START
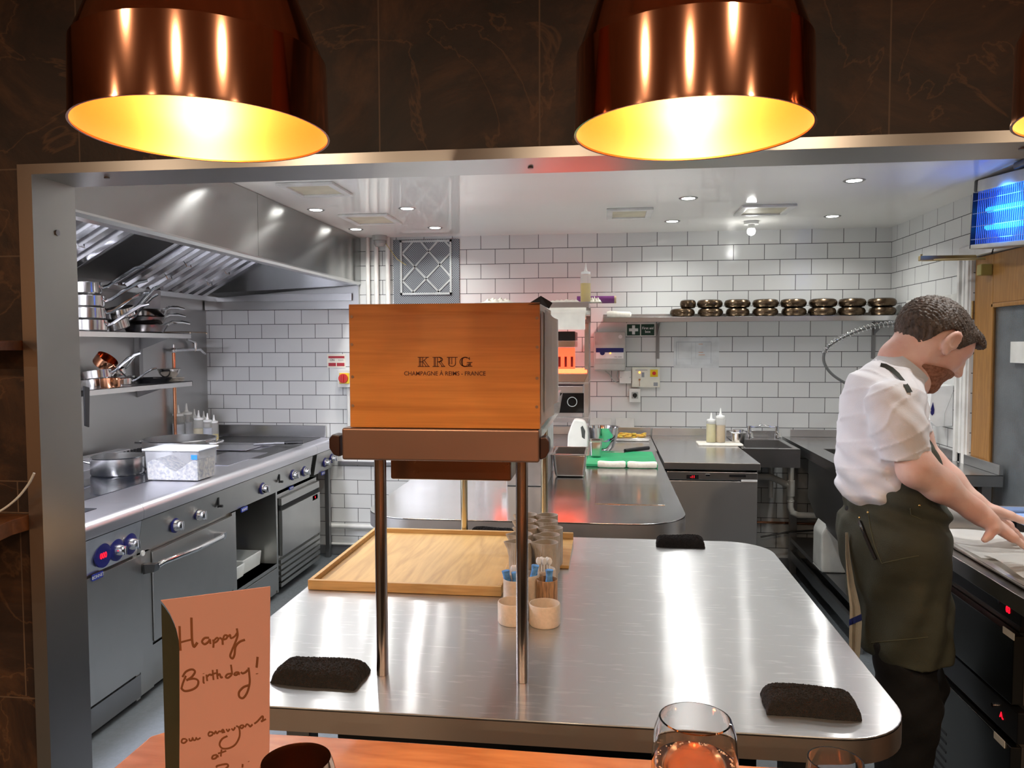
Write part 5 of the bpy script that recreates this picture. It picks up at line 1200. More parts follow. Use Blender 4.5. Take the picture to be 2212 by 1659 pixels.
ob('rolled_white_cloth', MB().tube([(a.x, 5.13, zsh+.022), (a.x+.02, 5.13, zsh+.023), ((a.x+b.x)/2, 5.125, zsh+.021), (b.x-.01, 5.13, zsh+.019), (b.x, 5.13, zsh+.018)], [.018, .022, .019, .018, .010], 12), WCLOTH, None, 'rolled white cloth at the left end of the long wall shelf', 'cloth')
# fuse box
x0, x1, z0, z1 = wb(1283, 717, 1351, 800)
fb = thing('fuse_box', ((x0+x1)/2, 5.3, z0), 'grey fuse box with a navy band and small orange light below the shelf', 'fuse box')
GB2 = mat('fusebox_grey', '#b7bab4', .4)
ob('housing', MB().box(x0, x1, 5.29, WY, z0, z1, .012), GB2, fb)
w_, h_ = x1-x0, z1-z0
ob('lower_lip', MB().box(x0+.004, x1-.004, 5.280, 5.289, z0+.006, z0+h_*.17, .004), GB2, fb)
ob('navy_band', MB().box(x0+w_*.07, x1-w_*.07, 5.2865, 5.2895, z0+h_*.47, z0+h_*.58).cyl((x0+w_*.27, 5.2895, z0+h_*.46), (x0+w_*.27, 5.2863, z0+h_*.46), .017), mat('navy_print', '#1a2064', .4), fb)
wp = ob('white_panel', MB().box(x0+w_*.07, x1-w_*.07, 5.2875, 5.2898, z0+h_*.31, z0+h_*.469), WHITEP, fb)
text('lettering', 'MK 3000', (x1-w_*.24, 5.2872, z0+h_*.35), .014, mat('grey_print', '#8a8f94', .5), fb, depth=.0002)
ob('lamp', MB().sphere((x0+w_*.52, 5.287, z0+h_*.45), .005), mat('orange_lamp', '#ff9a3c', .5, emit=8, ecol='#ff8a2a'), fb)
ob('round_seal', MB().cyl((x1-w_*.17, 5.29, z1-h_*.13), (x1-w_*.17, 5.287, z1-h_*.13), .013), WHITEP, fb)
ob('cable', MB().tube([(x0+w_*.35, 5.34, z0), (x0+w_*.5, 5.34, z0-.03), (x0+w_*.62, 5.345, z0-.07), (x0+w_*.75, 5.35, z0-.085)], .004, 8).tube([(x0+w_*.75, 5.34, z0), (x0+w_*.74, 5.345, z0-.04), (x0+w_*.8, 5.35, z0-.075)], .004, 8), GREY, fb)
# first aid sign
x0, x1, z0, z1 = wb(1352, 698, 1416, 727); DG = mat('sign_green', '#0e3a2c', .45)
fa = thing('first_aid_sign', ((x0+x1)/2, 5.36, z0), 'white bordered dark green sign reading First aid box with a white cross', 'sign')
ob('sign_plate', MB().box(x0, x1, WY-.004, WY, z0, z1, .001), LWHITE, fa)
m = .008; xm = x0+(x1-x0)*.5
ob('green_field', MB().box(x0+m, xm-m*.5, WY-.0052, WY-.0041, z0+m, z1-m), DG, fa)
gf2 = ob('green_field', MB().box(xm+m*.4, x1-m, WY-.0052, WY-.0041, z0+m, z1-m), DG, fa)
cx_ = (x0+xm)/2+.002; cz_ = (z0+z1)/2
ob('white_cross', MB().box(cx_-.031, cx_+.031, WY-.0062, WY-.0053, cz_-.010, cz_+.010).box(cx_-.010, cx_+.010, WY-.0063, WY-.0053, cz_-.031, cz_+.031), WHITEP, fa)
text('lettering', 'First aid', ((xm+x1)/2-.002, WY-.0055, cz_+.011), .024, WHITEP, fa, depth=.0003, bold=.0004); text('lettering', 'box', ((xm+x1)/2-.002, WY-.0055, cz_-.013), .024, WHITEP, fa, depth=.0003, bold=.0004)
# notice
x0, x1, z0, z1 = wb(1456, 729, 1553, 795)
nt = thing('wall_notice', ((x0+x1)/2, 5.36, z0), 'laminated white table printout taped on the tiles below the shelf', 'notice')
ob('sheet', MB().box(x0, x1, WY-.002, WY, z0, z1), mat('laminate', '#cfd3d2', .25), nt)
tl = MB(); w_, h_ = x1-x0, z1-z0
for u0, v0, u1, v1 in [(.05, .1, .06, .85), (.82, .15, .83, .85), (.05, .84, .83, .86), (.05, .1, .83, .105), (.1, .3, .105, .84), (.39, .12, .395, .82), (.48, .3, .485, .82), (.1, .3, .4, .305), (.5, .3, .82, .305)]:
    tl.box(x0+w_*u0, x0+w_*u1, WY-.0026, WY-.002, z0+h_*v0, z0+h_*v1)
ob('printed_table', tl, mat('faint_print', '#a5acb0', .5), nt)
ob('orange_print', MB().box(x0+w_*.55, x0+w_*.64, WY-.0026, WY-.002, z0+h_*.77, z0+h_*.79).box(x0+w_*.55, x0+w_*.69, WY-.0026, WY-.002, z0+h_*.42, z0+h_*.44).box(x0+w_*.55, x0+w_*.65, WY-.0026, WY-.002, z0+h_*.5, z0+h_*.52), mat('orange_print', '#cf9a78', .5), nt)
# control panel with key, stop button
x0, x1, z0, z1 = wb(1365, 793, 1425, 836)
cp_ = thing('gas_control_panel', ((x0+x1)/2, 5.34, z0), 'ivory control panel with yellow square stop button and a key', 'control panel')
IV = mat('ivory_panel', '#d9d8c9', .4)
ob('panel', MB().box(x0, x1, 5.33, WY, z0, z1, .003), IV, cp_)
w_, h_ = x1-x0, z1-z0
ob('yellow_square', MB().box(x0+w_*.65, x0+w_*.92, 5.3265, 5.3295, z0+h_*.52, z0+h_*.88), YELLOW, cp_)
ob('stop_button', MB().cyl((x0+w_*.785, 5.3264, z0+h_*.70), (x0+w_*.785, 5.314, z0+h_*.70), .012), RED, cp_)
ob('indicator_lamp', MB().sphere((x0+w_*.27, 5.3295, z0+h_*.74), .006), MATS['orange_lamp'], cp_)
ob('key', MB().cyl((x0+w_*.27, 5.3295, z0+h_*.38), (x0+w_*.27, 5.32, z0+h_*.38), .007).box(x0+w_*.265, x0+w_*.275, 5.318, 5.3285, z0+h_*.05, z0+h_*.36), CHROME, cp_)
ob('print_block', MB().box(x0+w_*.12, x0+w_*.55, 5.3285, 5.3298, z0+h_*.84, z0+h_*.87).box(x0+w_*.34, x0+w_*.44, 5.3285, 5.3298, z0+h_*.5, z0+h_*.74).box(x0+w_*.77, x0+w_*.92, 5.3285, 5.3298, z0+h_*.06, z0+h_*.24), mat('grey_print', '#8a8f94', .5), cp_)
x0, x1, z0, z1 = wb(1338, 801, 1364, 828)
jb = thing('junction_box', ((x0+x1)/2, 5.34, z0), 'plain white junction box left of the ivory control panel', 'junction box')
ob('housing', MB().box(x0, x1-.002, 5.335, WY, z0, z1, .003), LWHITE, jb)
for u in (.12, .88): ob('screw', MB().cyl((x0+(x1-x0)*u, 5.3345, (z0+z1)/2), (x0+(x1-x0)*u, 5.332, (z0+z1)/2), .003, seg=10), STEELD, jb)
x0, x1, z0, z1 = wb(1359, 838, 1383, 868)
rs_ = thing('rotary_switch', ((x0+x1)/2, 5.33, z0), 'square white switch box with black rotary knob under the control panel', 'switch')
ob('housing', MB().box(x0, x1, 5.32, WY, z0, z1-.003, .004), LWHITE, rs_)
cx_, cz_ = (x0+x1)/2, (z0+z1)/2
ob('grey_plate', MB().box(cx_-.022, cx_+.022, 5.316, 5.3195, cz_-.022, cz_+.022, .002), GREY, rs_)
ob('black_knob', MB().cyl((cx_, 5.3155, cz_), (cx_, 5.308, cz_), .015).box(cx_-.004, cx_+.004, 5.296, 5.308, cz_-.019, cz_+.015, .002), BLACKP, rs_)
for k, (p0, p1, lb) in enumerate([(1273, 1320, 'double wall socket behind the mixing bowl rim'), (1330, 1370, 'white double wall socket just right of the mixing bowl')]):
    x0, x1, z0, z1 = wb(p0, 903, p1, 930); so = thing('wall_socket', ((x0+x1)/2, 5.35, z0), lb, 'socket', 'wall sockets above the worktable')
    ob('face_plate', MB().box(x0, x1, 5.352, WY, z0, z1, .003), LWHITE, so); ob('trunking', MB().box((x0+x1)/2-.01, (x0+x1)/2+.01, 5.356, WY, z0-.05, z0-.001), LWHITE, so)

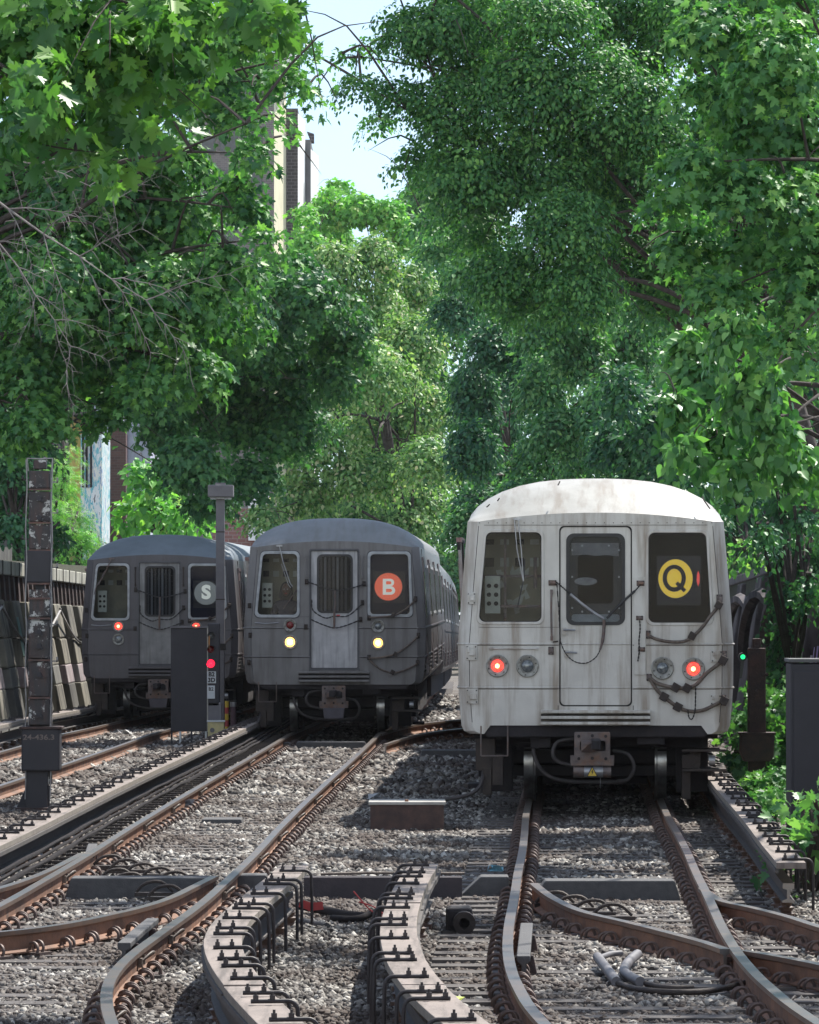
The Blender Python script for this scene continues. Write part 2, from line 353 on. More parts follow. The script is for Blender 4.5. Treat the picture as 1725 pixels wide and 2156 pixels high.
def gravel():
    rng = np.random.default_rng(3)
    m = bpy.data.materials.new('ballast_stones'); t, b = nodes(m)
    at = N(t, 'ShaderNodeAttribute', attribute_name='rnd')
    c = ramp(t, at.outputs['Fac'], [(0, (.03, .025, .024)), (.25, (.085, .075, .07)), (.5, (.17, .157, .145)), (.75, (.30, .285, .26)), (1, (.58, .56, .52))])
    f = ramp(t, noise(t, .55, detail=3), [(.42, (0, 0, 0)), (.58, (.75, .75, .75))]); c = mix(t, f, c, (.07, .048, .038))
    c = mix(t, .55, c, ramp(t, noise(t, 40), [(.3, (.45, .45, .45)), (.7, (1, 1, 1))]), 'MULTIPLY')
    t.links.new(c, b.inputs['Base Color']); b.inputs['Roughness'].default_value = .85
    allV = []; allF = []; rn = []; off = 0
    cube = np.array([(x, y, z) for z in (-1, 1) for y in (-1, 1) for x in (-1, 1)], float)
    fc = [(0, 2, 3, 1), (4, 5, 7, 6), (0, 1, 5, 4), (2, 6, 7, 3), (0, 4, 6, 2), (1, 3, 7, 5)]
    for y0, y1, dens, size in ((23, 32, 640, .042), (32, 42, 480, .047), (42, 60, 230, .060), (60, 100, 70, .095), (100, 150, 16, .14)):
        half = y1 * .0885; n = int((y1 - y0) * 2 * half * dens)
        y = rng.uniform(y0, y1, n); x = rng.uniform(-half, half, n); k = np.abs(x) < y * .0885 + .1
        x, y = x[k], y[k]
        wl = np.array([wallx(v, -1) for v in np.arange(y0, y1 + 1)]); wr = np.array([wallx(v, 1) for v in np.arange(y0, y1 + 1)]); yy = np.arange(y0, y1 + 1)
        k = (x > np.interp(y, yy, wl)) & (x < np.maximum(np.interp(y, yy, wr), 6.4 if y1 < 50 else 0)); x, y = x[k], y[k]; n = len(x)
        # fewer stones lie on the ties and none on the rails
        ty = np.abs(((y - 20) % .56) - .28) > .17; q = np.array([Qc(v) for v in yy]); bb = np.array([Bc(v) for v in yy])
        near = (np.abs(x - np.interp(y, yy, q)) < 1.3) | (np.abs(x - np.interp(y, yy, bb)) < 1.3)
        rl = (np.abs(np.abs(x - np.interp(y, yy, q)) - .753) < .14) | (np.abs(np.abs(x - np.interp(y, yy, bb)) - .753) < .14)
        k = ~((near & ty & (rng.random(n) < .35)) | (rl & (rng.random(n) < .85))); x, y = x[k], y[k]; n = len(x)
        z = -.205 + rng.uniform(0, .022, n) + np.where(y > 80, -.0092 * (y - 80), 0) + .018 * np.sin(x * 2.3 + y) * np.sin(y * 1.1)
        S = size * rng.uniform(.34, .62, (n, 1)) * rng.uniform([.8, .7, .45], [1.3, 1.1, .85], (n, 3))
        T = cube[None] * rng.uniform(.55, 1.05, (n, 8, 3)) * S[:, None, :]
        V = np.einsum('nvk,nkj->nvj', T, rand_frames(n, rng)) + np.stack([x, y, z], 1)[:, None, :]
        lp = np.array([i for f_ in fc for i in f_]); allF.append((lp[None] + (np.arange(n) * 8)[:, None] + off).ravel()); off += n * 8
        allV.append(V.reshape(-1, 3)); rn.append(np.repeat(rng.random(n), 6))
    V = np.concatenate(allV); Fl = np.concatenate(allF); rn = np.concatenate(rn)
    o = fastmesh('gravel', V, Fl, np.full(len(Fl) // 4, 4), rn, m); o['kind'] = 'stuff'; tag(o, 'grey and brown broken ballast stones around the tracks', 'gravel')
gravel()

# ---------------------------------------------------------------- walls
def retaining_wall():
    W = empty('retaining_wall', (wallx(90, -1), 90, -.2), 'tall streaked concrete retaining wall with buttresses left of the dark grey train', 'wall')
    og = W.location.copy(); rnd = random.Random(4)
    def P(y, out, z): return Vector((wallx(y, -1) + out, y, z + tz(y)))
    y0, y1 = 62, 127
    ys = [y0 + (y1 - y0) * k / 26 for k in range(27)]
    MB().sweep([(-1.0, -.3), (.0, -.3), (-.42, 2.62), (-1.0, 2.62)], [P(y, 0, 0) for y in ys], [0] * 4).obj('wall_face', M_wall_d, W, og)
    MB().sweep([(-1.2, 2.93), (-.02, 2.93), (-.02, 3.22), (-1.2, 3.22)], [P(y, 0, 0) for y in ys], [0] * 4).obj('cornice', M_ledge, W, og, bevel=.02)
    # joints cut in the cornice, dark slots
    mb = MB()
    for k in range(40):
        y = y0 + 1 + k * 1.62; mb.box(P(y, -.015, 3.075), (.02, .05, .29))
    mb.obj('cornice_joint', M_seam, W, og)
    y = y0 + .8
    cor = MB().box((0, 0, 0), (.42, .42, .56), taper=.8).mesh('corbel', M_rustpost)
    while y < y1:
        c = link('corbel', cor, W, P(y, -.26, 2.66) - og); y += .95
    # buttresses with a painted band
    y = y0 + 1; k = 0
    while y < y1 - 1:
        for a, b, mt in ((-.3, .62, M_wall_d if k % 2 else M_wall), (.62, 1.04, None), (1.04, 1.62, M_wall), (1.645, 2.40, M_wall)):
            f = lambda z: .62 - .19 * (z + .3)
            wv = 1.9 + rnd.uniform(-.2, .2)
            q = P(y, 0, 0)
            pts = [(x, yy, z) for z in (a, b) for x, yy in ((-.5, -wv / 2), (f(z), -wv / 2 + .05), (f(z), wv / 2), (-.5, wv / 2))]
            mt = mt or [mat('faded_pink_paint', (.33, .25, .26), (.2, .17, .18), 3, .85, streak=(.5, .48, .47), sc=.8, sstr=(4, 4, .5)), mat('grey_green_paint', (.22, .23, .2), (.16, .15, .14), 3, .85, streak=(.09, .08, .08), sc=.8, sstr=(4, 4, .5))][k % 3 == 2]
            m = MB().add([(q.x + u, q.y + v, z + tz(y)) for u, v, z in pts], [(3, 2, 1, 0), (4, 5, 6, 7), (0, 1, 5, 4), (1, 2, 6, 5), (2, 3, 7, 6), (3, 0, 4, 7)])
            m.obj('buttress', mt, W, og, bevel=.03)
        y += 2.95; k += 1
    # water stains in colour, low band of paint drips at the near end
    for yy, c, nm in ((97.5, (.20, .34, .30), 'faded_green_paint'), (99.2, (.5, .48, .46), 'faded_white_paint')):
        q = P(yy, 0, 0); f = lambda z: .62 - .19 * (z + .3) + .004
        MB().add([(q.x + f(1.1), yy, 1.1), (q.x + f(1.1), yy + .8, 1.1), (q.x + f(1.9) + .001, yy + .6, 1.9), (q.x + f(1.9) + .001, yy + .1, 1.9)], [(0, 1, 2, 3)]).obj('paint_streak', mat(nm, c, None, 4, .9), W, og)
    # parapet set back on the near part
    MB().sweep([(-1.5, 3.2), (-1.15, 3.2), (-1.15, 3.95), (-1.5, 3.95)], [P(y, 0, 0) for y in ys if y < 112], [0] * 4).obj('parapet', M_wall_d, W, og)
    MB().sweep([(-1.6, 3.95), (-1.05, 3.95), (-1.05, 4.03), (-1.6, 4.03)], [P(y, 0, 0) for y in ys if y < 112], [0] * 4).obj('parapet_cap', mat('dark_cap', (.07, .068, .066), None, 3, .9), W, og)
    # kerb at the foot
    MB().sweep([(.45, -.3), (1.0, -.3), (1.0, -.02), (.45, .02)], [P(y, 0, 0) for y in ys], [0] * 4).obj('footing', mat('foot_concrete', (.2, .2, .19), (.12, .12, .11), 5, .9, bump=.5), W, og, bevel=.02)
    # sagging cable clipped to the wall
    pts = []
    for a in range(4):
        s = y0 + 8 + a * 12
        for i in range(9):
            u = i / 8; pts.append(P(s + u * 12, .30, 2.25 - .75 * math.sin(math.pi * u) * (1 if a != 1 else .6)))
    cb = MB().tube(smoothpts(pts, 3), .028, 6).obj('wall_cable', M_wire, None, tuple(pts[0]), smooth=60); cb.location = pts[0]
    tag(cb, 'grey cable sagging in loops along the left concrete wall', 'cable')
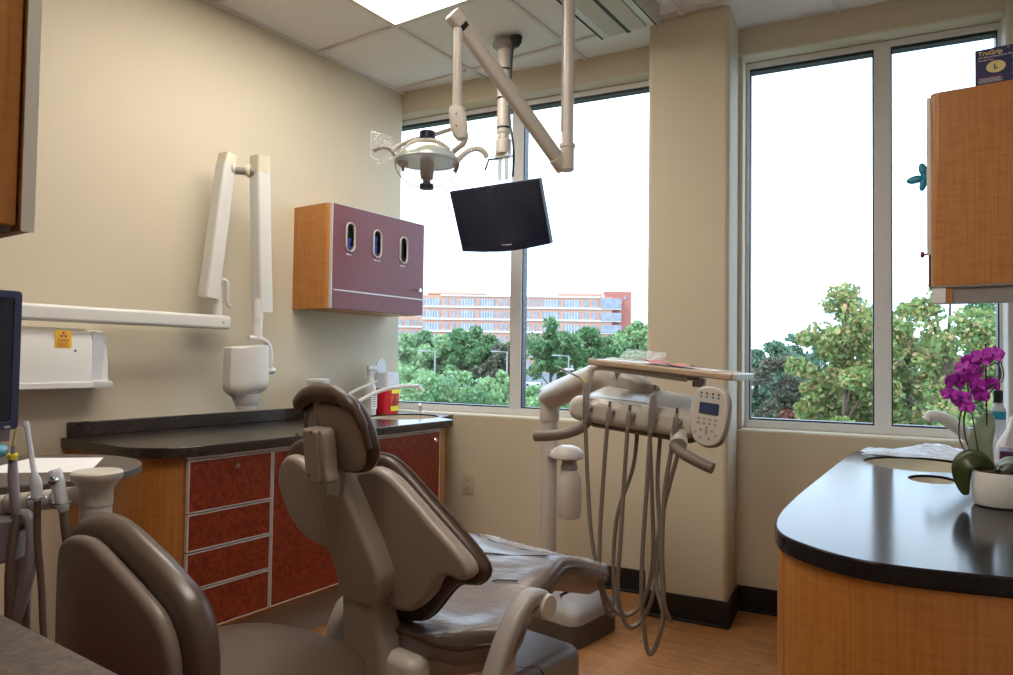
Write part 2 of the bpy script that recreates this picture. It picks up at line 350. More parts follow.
END
> [TO BE DONE]: Extract each line holding the word "part" from the records.

> [WRITTEN ANSWER]:
Write part 5 of the bpy script that recreates this picture. It picks up at line 1200. More parts follow. Use Blender 4.5. Take the picture to be 2212 by 1659 pixels.
The Blender Python script for this scene continues. Write part 2, from line 353 on. More parts follow. The script is for Blender 4.5. Treat the picture as 1725 pixels wide and 2156 pixels high.
    # parapet set back on the near part
Write part 2 of the bpy script that recreates this picture. It picks up at line 350. More parts follow.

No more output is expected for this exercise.